WHAT YOU WILL DO: Only lines with the string "picture" matter here; gather them from the material below.

===== SOURCE MATERIAL =====

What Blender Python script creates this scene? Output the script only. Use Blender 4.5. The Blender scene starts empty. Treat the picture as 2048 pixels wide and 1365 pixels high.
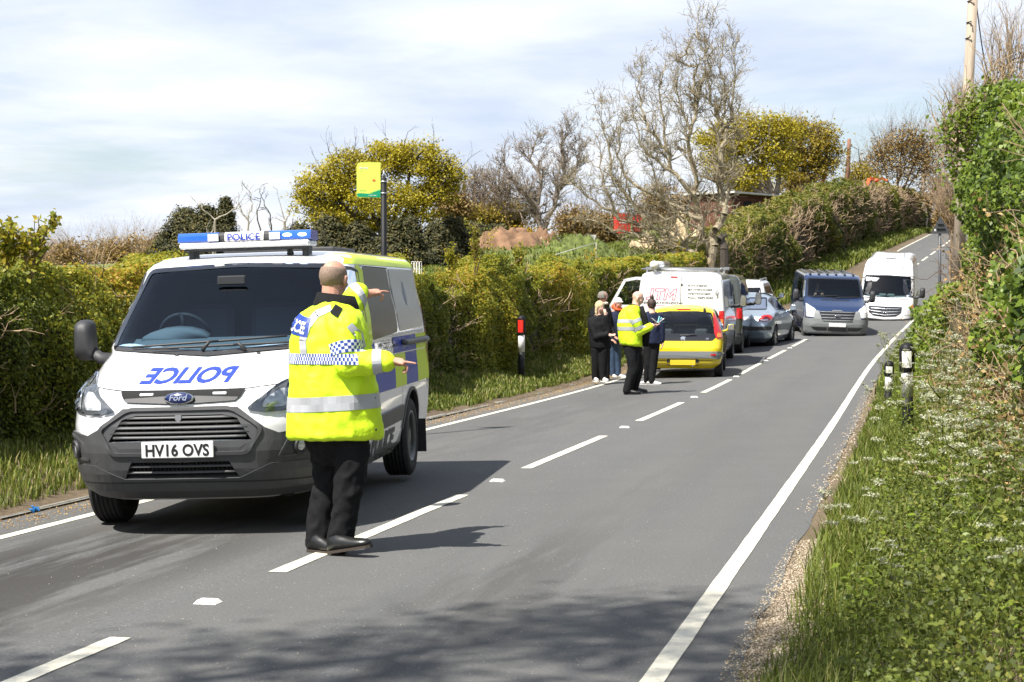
import bpy, bmesh, math, random
import numpy as np
from mathutils import Vector, Matrix, noise as mnoise
from mathutils.bvhtree import BVHTree
random.seed(7); RNG = np.random.default_rng(7)
R = math.radians; PI = math.pi
SC = bpy.context.scene; COL = SC.collection
# ---------------------------------------------------------------- camera
F = 3450.0; CH = 1.55; HY = 611.0            # focal length in photo pixels, eye height, horizon row of the road plane
cam = bpy.data.objects.new('camera', bpy.data.cameras.new('camera')); COL.objects.link(cam)
cam.location = (0, 0, CH); cam.rotation_euler = (R(90) - math.atan((682.5 - HY) / F), 0, 0)
cam.data.sensor_width = 36; cam.data.lens = F / 2048 * 36
cam.data.clip_start = .2; cam.data.clip_end = 4000
cam.data.dof.use_dof = True; cam.data.dof.focus_distance = 15.0; cam.data.dof.aperture_fstop = 10
SC.camera = cam
# ---------------------------------------------------------------- light
SUN_EL, SUN_AZ = R(56), R(226)                # the sun stands behind the camera to the left
w = bpy.data.worlds.new('World'); SC.world = w; w.use_nodes = True
N = w.node_tree.nodes; L = w.node_tree.links
for n in list(N): N.remove(n)
out = N.new('ShaderNodeOutputWorld'); bg = N.new('ShaderNodeBackground'); bg.inputs[1].default_value = .072
sky = N.new('ShaderNodeTexSky'); sky.sky_type = 'NISHITA'; sky.sun_disc = False
sky.sun_elevation = SUN_EL; sky.sun_rotation = SUN_AZ; sky.altitude = 50; sky.air_density = 1.0; sky.dust_density = 1.2; sky.ozone_density = 1.5
tc = N.new('ShaderNodeTexCoord'); sx = N.new('ShaderNodeSeparateXYZ'); L.new(tc.outputs['Generated'], sx.inputs[0])
def wm(op, a, b=None, c=None):
    n = N.new('ShaderNodeMath'); n.operation = op
    for i, q in enumerate((a, b, c)):
        if q is None: continue
        if isinstance(q, (int, float)): n.inputs[i].default_value = q
        else: L.new(q, n.inputs[i])
    return n.outputs[0]
zz = wm('ADD', wm('MAXIMUM', sx.outputs[2], 0.0), .10)      # a flat cloud deck seen at its slant
cx = wm('DIVIDE', sx.outputs[0], zz); cy = wm('DIVIDE', sx.outputs[1], zz)
cb = N.new('ShaderNodeCombineXYZ'); L.new(cx, cb.inputs[0]); L.new(cy, cb.inputs[1])
def wnoise(scale, detail, rough, off=0., dist=0.):
    n = N.new('ShaderNodeTexNoise'); n.inputs['Scale'].default_value = scale; n.inputs['Detail'].default_value = detail
    n.inputs['Roughness'].default_value = rough; n.inputs['Distortion'].default_value = dist
    mp = N.new('ShaderNodeMapping'); mp.inputs['Location'].default_value = (off, off * .7, 0); L.new(cb.outputs[0], mp.inputs[0]); L.new(mp.outputs[0], n.inputs[0]); return n.outputs[0]
def wramp(v, p):
    r = N.new('ShaderNodeValToRGB'); L.new(v, r.inputs[0]); e = r.color_ramp.elements
    while len(e) < len(p): e.new(.5)
    for i, (x, c) in enumerate(p): e[i].position = x; e[i].color = c if len(c) == 4 else (*c, 1)
    return r.outputs[0]
cover = wramp(wm('SUBTRACT', wnoise(.50, 9, .60  , 3.1, .3), wm('MULTIPLY', sx.outputs[2], .16)), [(.34, (.30,) * 3), (.47, (.80,) * 3), (.60, (.97,) * 3)])
shade = wramp(wnoise(1.15, 7, .55, 9.4, .2), [(.32, (5.5, 6.2, 7.7)), (.50, (7.2, 7.7, 8.7)), (.64, (8.4, 8.5, 9.0))])
lift = N.new('ShaderNodeMix'); lift.data_type = 'RGBA'; lift.blend_type = 'MULTIPLY'; lift.inputs[0].default_value = 1
L.new(sky.outputs[0], lift.inputs[6]); lift.inputs[7].default_value = (1.15, 1.15, 1.12, 1)
mx = N.new('ShaderNodeMix'); mx.data_type = 'RGBA'; L.new(cover, mx.inputs[0]); L.new(lift.outputs[2], mx.inputs[6]); L.new(shade, mx.inputs[7])
L.new(mx.outputs[2], bg.inputs[0]); L.new(bg.outputs[0], out.inputs[0])
sun = bpy.data.objects.new('sun', bpy.data.lights.new('sun', 'SUN')); COL.objects.link(sun)
sun.data.energy = 5.0; sun.data.angle = R(.53); sun.data.color = (1, .955, .88)
sd = Vector((math.sin(SUN_AZ) * math.cos(SUN_EL), math.cos(SUN_AZ) * math.cos(SUN_EL), math.sin(SUN_EL)))
sun.rotation_euler = sd.to_track_quat('Z', 'Y').to_euler()
vs = SC.view_settings; SC.display_settings.display_device = 'sRGB'; vs.view_transform = 'Standard'; vs.look = 'None'
vs.exposure = .86; vs.gamma = 1; vs.use_curve_mapping = False
SC.cycles.max_bounces = 6; SC.cycles.transparent_max_bounces = 12; SC.cycles.diffuse_bounces = 3
SC.cycles.use_denoising = True; SC.cycles.sample_clamp_indirect = 6
try: SC.cycles.caustics_reflective = False; SC.cycles.caustics_refractive = False
except Exception: pass
def at(px, py, d):                            # the world point that the photo shows at pixel (px, py), d metres away
    return Vector(((px - 1024) / F * d, d, CH - (py - HY) / F * d))
# ---------------------------------------------------------------- materials
MATS = {}
def mat(name, col=(.5, .5, .5), rough=.6, metal=0., var=0., vscale=8., bump=0., bscale=60., coat=0., spec=.5, emit=None, alpha=1., trans=0., col2=None, stretch=None):
    if name in MATS: return MATS[name]
    m = bpy.data.materials.new(name); m.use_nodes = True; nt = m.node_tree; b = nt.nodes['Principled BSDF']
    b.inputs['Base Color'].default_value = (*col, 1); b.inputs['Roughness'].default_value = rough; b.inputs['Metallic'].default_value = metal
    b.inputs['Specular IOR Level'].default_value = spec; b.inputs['Coat Weight'].default_value = coat; b.inputs['Coat Roughness'].default_value = .04
    if alpha < 1: b.inputs['Alpha'].default_value = alpha
    if trans: b.inputs['Transmission Weight'].default_value = trans
    if emit: b.inputs['Emission Color'].default_value = (*emit[0], 1); b.inputs['Emission Strength'].default_value = emit[1]
    if var or bump:
        t = nt.nodes.new('ShaderNodeTexCoord'); mp = nt.nodes.new('ShaderNodeMapping'); nt.links.new(t.outputs['Object'], mp.inputs[0])
        if stretch: mp.inputs['Scale'].default_value = stretch
    if var:
        n = nt.nodes.new('ShaderNodeTexNoise'); n.inputs['Scale'].default_value = vscale; n.inputs['Detail'].default_value = 6; n.inputs['Roughness'].default_value = .62
        nt.links.new(mp.outputs[0], n.inputs[0])
        r = nt.nodes.new('ShaderNodeValToRGB'); nt.links.new(n.outputs[0], r.inputs[0]); e = r.color_ramp.elements
        c2 = col2 or tuple(min(1, c * (1 + var)) for c in col); c1 = col if col2 else tuple(c * (1 - var) for c in col)
        e[0].position = .33; e[0].color = (*c1, 1); e[1].position = .67; e[1].color = (*c2, 1)
        nt.links.new(r.outputs[0], b.inputs['Base Color'])
    if bump:
        n = nt.nodes.new('ShaderNodeTexNoise'); n.inputs['Scale'].default_value = bscale; n.inputs['Detail'].default_value = 4
        nt.links.new(mp.outputs[0], n.inputs[0]); bp = nt.nodes.new('ShaderNodeBump'); bp.inputs['Strength'].default_value = bump; bp.inputs['Distance'].default_value = .01
        nt.links.new(n.outputs[0], bp.inputs['Height']); nt.links.new(bp.outputs[0], b.inputs['Normal'])
    MATS[name] = m; return m
def leafmat(name, ramp, transl=.35, rough=.55):
    """leaf colours come from a per-leaf value (attribute tint), as real leaves of one hedge differ"""
    if name in MATS: return MATS[name]
    m = bpy.data.materials.new(name); m.use_nodes = True; nt = m.node_tree; b = nt.nodes['Principled BSDF']; o = nt.nodes['Material Output']
    a = nt.nodes.new('ShaderNodeAttribute'); a.attribute_name = 'tint'
    r = nt.nodes.new('ShaderNodeValToRGB'); nt.links.new(a.outputs['Fac'], r.inputs[0]); e = r.color_ramp.elements
    while len(e) < len(ramp): e.new(.5)
    for i, (x, c) in enumerate(ramp): e[i].position = x; e[i].color = (*c, 1)
    nt.links.new(r.outputs[0], b.inputs['Base Color']); b.inputs['Roughness'].default_value = rough; b.inputs['Specular IOR Level'].default_value = .35
    if transl:
        tl = nt.nodes.new('ShaderNodeBsdfTranslucent'); mxs = nt.nodes.new('ShaderNodeMixShader'); mxs.inputs[0].default_value = transl
        nt.links.new(r.outputs[0], tl.inputs[0]); nt.links.new(b.outputs[0], mxs.inputs[1]); nt.links.new(tl.outputs[0], mxs.inputs[2]); nt.links.new(mxs.outputs[0], o.inputs[0])
    MATS[name] = m; return m
def glassmat(name, tint=(.75, .8, .8), amt=.7, rough=.02):
    if name in MATS: return MATS[name]
    m = bpy.data.materials.new(name); m.use_nodes = True; nt = m.node_tree; nt.nodes.remove(nt.nodes['Principled BSDF']); o = nt.nodes['Material Output']
    tr = nt.nodes.new('ShaderNodeBsdfTransparent'); tr.inputs[0].default_value = (*[c * amt for c in tint], 1)
    g = nt.nodes.new('ShaderNodeBsdfGlossy'); g.inputs['Roughness'].default_value = rough; g.inputs['Color'].default_value = (.9, .95, 1, 1)
    fr = nt.nodes.new('ShaderNodeFresnel'); fr.inputs[0].default_value = 1.5; mxs = nt.nodes.new('ShaderNodeMixShader')
    nt.links.new(fr.outputs[0], mxs.inputs[0]); nt.links.new(tr.outputs[0], mxs.inputs[1]); nt.links.new(g.outputs[0], mxs.inputs[2]); nt.links.new(mxs.outputs[0], o.inputs[0])
    MATS[name] = m; return m
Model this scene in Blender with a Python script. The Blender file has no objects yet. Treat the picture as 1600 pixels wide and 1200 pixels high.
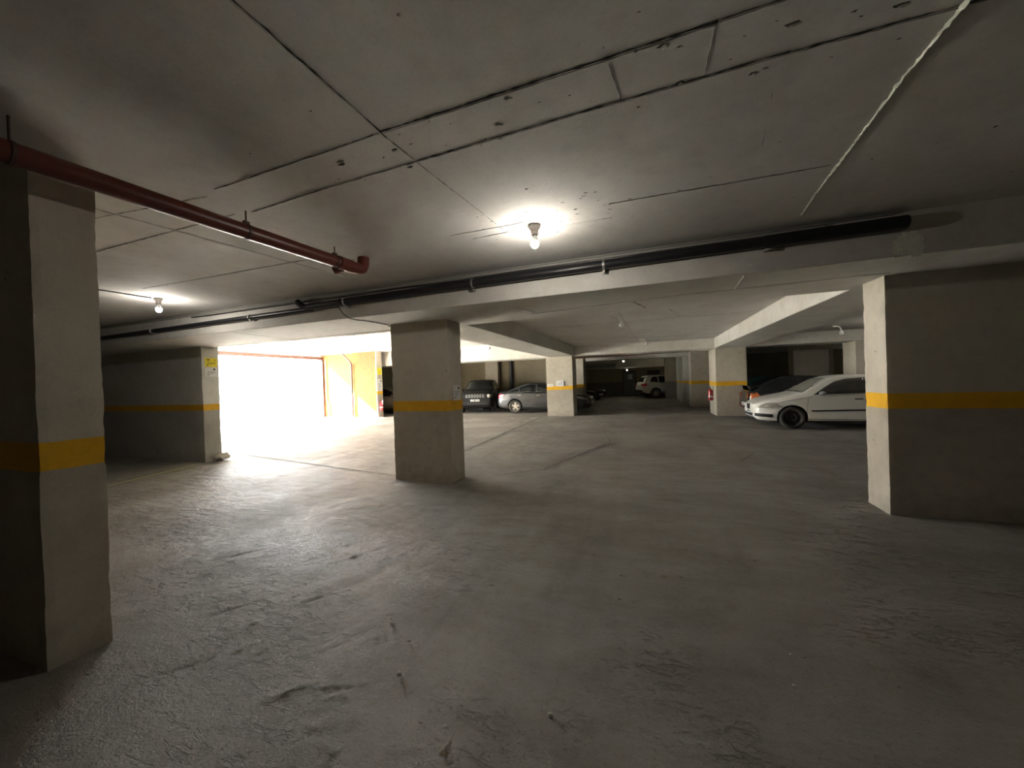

=====

REPLY:
What Blender Python script creates this scene? Output the script only. Use Blender 4.5. The Blender scene starts empty. Treat the picture as 2048 pixels wide and 1365 pixels high.
Model this scene in Blender with a Python script. The Blender file has no objects yet. Treat the picture as 1600 pixels wide and 1200 pixels high.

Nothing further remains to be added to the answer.